Directions: Collect each line containing "picture".
## BEGIN Data to use
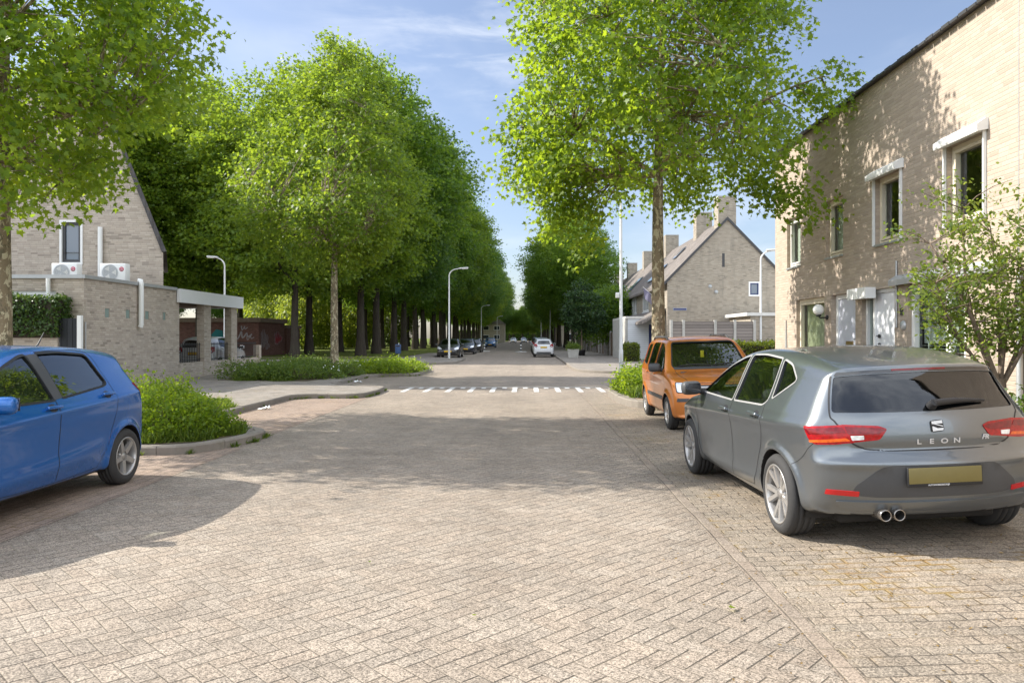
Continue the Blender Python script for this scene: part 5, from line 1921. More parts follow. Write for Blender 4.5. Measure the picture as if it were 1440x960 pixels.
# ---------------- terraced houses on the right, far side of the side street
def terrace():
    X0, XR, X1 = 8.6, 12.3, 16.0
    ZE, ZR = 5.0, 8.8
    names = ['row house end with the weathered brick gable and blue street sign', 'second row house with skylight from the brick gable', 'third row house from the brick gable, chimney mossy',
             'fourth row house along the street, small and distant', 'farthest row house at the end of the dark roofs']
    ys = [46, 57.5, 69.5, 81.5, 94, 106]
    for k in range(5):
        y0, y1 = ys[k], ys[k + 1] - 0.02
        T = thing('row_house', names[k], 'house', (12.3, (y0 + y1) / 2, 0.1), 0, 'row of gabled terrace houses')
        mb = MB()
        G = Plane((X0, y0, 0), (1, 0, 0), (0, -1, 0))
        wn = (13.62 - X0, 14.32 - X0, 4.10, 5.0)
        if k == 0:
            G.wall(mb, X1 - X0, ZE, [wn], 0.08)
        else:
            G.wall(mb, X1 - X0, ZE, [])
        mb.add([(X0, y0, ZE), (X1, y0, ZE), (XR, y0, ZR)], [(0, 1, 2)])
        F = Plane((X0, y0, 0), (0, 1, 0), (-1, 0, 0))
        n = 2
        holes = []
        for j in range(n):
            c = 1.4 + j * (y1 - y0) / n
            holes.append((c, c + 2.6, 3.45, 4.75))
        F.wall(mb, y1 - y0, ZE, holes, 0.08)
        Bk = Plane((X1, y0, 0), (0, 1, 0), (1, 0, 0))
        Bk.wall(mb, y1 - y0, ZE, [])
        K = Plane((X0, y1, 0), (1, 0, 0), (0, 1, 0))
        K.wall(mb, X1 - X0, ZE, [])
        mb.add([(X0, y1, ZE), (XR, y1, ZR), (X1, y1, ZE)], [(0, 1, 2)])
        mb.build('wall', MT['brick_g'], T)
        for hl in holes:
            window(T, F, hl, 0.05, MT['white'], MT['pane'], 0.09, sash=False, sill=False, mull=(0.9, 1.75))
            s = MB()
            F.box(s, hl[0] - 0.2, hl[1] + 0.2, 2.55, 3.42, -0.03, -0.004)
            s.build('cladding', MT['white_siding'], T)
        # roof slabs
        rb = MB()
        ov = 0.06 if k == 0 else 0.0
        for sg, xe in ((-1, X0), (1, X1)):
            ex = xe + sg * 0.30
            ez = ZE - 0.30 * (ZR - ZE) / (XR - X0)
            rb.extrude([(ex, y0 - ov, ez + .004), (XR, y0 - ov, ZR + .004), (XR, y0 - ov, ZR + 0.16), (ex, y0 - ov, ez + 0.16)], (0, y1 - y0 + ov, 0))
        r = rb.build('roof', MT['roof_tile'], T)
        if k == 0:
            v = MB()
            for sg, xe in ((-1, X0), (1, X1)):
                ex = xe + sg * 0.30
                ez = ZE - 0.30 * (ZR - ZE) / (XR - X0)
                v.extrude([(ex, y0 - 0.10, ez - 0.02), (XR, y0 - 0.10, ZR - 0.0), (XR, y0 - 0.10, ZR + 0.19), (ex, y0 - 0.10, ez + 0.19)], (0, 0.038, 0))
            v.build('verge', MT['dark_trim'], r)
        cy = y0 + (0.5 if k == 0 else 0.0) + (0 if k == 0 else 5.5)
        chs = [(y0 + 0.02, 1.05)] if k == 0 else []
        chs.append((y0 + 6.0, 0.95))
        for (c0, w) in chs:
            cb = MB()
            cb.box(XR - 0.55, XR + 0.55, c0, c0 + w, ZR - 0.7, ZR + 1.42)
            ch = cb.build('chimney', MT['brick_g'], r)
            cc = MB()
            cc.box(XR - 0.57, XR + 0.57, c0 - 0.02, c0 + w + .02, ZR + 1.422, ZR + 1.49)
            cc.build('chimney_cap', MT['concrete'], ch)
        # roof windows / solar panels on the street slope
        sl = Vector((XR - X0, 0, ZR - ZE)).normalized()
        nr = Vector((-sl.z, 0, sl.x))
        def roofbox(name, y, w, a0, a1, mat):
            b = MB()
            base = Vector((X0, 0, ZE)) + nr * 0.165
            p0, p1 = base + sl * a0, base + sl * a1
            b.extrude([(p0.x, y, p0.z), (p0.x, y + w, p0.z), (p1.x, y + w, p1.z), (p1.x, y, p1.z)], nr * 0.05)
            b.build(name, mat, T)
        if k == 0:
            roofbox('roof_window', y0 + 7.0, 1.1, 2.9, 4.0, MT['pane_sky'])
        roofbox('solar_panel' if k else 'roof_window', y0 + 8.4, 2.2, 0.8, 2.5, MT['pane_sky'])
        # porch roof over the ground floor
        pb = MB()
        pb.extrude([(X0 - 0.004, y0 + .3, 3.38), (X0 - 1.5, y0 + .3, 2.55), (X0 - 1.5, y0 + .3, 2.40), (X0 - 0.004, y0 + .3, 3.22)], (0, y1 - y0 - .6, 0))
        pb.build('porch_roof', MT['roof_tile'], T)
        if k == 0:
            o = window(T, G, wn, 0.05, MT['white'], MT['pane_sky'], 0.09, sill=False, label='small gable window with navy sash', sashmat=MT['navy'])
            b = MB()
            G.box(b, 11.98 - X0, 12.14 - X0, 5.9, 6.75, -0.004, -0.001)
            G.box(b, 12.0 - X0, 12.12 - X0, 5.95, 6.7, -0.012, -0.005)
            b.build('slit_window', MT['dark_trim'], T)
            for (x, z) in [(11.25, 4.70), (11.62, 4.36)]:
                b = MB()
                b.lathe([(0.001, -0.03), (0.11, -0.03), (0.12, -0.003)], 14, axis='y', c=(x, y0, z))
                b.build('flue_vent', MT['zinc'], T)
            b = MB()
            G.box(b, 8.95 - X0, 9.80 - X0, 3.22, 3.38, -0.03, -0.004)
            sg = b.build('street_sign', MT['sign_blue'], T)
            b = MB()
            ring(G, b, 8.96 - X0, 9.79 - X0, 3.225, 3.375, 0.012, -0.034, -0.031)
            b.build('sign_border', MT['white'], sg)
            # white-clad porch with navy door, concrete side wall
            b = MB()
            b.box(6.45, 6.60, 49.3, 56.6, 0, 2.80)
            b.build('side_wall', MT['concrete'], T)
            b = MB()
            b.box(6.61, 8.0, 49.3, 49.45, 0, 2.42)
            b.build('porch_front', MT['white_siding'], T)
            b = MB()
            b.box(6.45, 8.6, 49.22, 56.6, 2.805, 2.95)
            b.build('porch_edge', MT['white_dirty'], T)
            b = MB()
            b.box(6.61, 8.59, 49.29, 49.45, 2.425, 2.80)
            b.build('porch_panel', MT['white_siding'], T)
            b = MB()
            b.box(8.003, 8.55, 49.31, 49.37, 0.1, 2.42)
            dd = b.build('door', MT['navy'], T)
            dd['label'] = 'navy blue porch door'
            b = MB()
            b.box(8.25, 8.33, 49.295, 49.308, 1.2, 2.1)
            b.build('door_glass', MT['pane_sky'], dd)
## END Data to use
## BEGIN Data to use
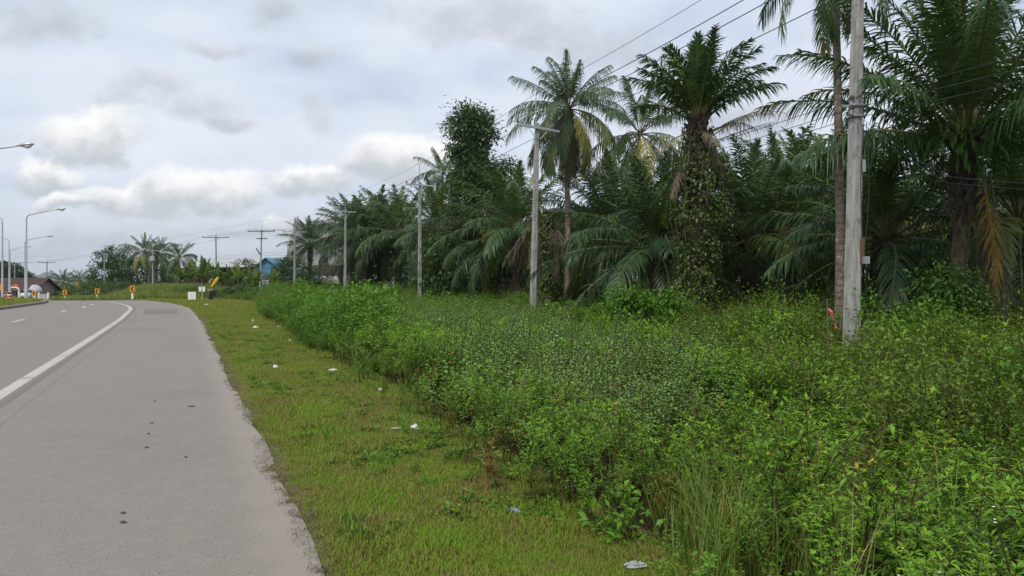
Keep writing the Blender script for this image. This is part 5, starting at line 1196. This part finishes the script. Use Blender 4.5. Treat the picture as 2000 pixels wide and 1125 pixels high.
## END Data to use
In response:
Continue the Blender Python script for this scene: part 5, from line 1921. More parts follow. Write for Blender 4.5. Measure the picture as if it were 1440x960 pixels.
Keep writing the Blender script for this image. This is part 5, starting at line 1196. This part finishes the script. Use Blender 4.5. Treat the picture as 2000 pixels wide and 1125 pixels high.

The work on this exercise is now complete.